Without including the pictures, copy out every line below.
------------------------------------------------
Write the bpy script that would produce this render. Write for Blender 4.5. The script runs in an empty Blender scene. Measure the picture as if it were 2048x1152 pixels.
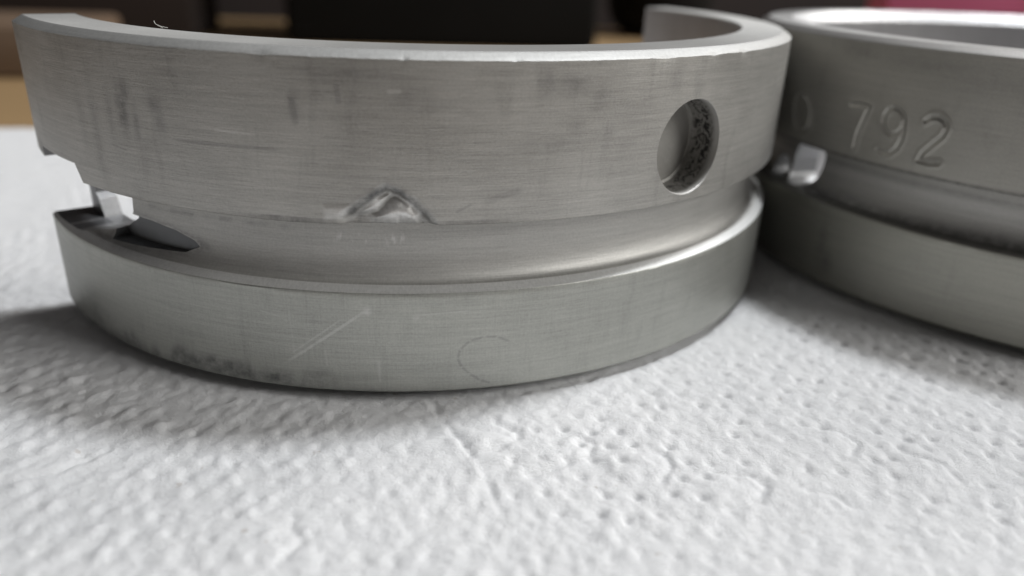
import bpy, bmesh, math, random
import numpy as np
from mathutils import Matrix, Vector
random.seed(7); rng = np.random.default_rng(7)
sc = bpy.context.scene
col = sc.collection
rad = math.radians
# unit: 1 = one centimetre. The first shell stands round the origin, its axis vertical.

# ------------------------------------------------------------------ camera
F_PX, CAM_D, CAM_H, YAW, PITCH, ROLL = 1537.637, 7.773, 2.7561, 0.1203, 0.4101, 0.0383
fw = np.array([math.sin(YAW)*math.cos(PITCH), math.cos(YAW)*math.cos(PITCH), -math.sin(PITCH)])
r0 = np.cross(fw, [0, 0, 1]); r0 /= np.linalg.norm(r0); u0 = np.cross(r0, fw)
cr_ = r0*math.cos(ROLL) + u0*math.sin(ROLL); cu_ = -r0*math.sin(ROLL) + u0*math.cos(ROLL)
cam = bpy.data.cameras.new('camera'); camo = bpy.data.objects.new('camera', cam); col.objects.link(camo)
M = Matrix(((cr_[0], cu_[0], -fw[0], 0), (cr_[1], cu_[1], -fw[1], -CAM_D), (cr_[2], cu_[2], -fw[2], CAM_H), (0, 0, 0, 1)))
camo.matrix_world = M
cam.sensor_width = 36; cam.lens = F_PX/2048*36
cam.clip_start = 0.05; cam.clip_end = 2000
cam.dof.use_dof = True; cam.dof.focus_distance = 4.85; cam.dof.aperture_fstop = 0.23
sc.camera = camo

# ------------------------------------------------------------------ world (the dim room) and lamps
w = bpy.data.worlds.new('World'); sc.world = w; w.use_nodes = True
bg = w.node_tree.nodes['Background']; bg.inputs[0].default_value = (0.98, 0.93, 0.92, 1); bg.inputs[1].default_value = 0.072

def area(name, target, direction, dist, size, power, color, size_y=None):
    l = bpy.data.lights.new(name, 'AREA'); l.energy = power; l.color = color
    l.shape = 'RECTANGLE' if size_y else 'DISK'; l.size = size
    if size_y: l.size_y = size_y
    o = bpy.data.objects.new(name, l); col.objects.link(o)
    d = Vector(direction).normalized(); o.location = Vector(target) + d*dist
    o.rotation_euler = d.to_track_quat('Z', 'Y').to_euler()
    return o
area('ceiling_lamp', (0, 0, 0), (0.90, 0.33, 2.24), 90, 11, 56500, (0.955, 0.98, 1.0))
area('bench_lamp', (0, 0, 0), (0.85, 0.45, 0.78), 80, 20, 18000, (1.0, 0.98, 0.95))
area('side_lamp', (0, 0, 0), (1.0, -0.45, 0.55), 110, 50, 78000, (1.0, 0.99, 0.96))
sc.view_settings.view_transform = 'Standard'; sc.view_settings.look = 'None'
sc.view_settings.exposure = 0; sc.view_settings.gamma = 1

# ------------------------------------------------------------------ small helpers
def tag(o, label=None, cat=None, kind=None, group=None):
    if label: o['label'] = label
    if cat: o['category'] = cat
    if kind: o['kind'] = kind
    if group: o['group'] = group
    return o
def empty(name, loc=(0, 0, 0)):
    o = bpy.data.objects.new(name, None); col.objects.link(o); o.location = loc; return o
def mesh_obj(name, verts, faces, mat=None, parent=None, smooth=None):
    me = bpy.data.meshes.new(name); me.from_pydata([tuple(v) for v in verts], [], [tuple(f) for f in faces]); me.update()
    if mat: me.materials.append(mat)
    o = bpy.data.objects.new(name, me); col.objects.link(o)
    if parent: o.parent = parent
    if smooth is not None:
        me.polygons.foreach_set('use_smooth', [True]*len(me.polygons)); me.set_sharp_from_angle(angle=rad(smooth))
    return o
def from_bm(name, bm, mat, parent=None, smooth=None):
    bmesh.ops.recalc_face_normals(bm, faces=bm.faces)
    me = bpy.data.meshes.new(name); bm.to_mesh(me); bm.free()
    me.materials.append(mat)
    o = bpy.data.objects.new(name, me); col.objects.link(o)
    if parent: o.parent = parent
    if smooth is not None:
        me.polygons.foreach_set('use_smooth', [True]*len(me.polygons)); me.set_sharp_from_angle(angle=rad(smooth))
    return o
def rbox(bm, lo, hi, bev=0.05, seg=2):
    r = bmesh.ops.create_cube(bm, size=1.0)
    for v in r['verts']:
        v.co = Vector([lo[i] + (v.co[i] + .5)*(hi[i]-lo[i]) for i in range(3)])
    if bev:
        es = list({e for v in r['verts'] for e in v.link_edges})
        bmesh.ops.bevel(bm, geom=es, offset=bev, segments=seg, affect='EDGES', profile=.5)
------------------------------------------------
▶ _TASK RESULT_
Write the bpy script that would produce this render. Write for Blender 4.5. The script runs in an empty Blender scene. Measure the picture as if it were 2048x1152 pixels.
import bpy, bmesh, math, random
import numpy as np
from mathutils import Matrix, Vector
random.seed(7); rng = np.random.default_rng(7)
sc = bpy.context.scene
col = sc.collection
rad = math.radians
# unit: 1 = one centimetre. The first shell stands round the origin, its axis vertical.

# ------------------------------------------------------------------ camera
F_PX, CAM_D, CAM_H, YAW, PITCH, ROLL = 1537.637, 7.773, 2.7561, 0.1203, 0.4101, 0.0383
fw = np.array([math.sin(YAW)*math.cos(PITCH), math.cos(YAW)*math.cos(PITCH), -math.sin(PITCH)])
r0 = np.cross(fw, [0, 0, 1]); r0 /= np.linalg.norm(r0); u0 = np.cross(r0, fw)
cr_ = r0*math.cos(ROLL) + u0*math.sin(ROLL); cu_ = -r0*math.sin(ROLL) + u0*math.cos(ROLL)
cam = bpy.data.cameras.new('camera'); camo = bpy.data.objects.new('camera', cam); col.objects.link(camo)
M = Matrix(((cr_[0], cu_[0], -fw[0], 0), (cr_[1], cu_[1], -fw[1], -CAM_D), (cr_[2], cu_[2], -fw[2], CAM_H), (0, 0, 0, 1)))
camo.matrix_world = M
cam.sensor_width = 36; cam.lens = F_PX/2048*36
cam.clip_start = 0.05; cam.clip_end = 2000
cam.dof.use_dof = True; cam.dof.focus_distance = 4.85; cam.dof.aperture_fstop = 0.23
sc.camera = camo

# ------------------------------------------------------------------ world (the dim room) and lamps
w = bpy.data.worlds.new('World'); sc.world = w; w.use_nodes = True
bg = w.node_tree.nodes['Background']; bg.inputs[0].default_value = (0.98, 0.93, 0.92, 1); bg.inputs[1].default_value = 0.072

def area(name, target, direction, dist, size, power, color, size_y=None):
    l = bpy.data.lights.new(name, 'AREA'); l.energy = power; l.color = color
    l.shape = 'RECTANGLE' if size_y else 'DISK'; l.size = size
    if size_y: l.size_y = size_y
    o = bpy.data.objects.new(name, l); col.objects.link(o)
    d = Vector(direction).normalized(); o.location = Vector(target) + d*dist
    o.rotation_euler = d.to_track_quat('Z', 'Y').to_euler()
    return o
area('ceiling_lamp', (0, 0, 0), (0.90, 0.33, 2.24), 90, 11, 56500, (0.955, 0.98, 1.0))
area('bench_lamp', (0, 0, 0), (0.85, 0.45, 0.78), 80, 20, 18000, (1.0, 0.98, 0.95))
area('side_lamp', (0, 0, 0), (1.0, -0.45, 0.55), 110, 50, 78000, (1.0, 0.99, 0.96))
sc.view_settings.view_transform = 'Standard'; sc.view_settings.look = 'None'
sc.view_settings.exposure = 0; sc.view_settings.gamma = 1

# ------------------------------------------------------------------ small helpers
def tag(o, label=None, cat=None, kind=None, group=None):
    if label: o['label'] = label
    if cat: o['category'] = cat
    if kind: o['kind'] = kind
    if group: o['group'] = group
    return o
def empty(name, loc=(0, 0, 0)):
    o = bpy.data.objects.new(name, None); col.objects.link(o); o.location = loc; return o
def mesh_obj(name, verts, faces, mat=None, parent=None, smooth=None):
    me = bpy.data.meshes.new(name); me.from_pydata([tuple(v) for v in verts], [], [tuple(f) for f in faces]); me.update()
    if mat: me.materials.append(mat)
    o = bpy.data.objects.new(name, me); col.objects.link(o)
    if parent: o.parent = parent
    if smooth is not None:
        me.polygons.foreach_set('use_smooth', [True]*len(me.polygons)); me.set_sharp_from_angle(angle=rad(smooth))
    return o
def from_bm(name, bm, mat, parent=None, smooth=None):
    bmesh.ops.recalc_face_normals(bm, faces=bm.faces)
    me = bpy.data.meshes.new(name); bm.to_mesh(me); bm.free()
    me.materials.append(mat)
    o = bpy.data.objects.new(name, me); col.objects.link(o)
    if parent: o.parent = parent
    if smooth is not None:
        me.polygons.foreach_set('use_smooth', [True]*len(me.polygons)); me.set_sharp_from_angle(angle=rad(smooth))
    return o
def rbox(bm, lo, hi, bev=0.05, seg=2):
    r = bmesh.ops.create_cube(bm, size=1.0)
    for v in r['verts']:
        v.co = Vector([lo[i] + (v.co[i] + .5)*(hi[i]-lo[i]) for i in range(3)])
    if bev:
        es = list({e for v in r['verts'] for e in v.link_edges})
        bmesh.ops.bevel(bm, geom=es, offset=bev, segments=seg, affect='EDGES', profile=.5)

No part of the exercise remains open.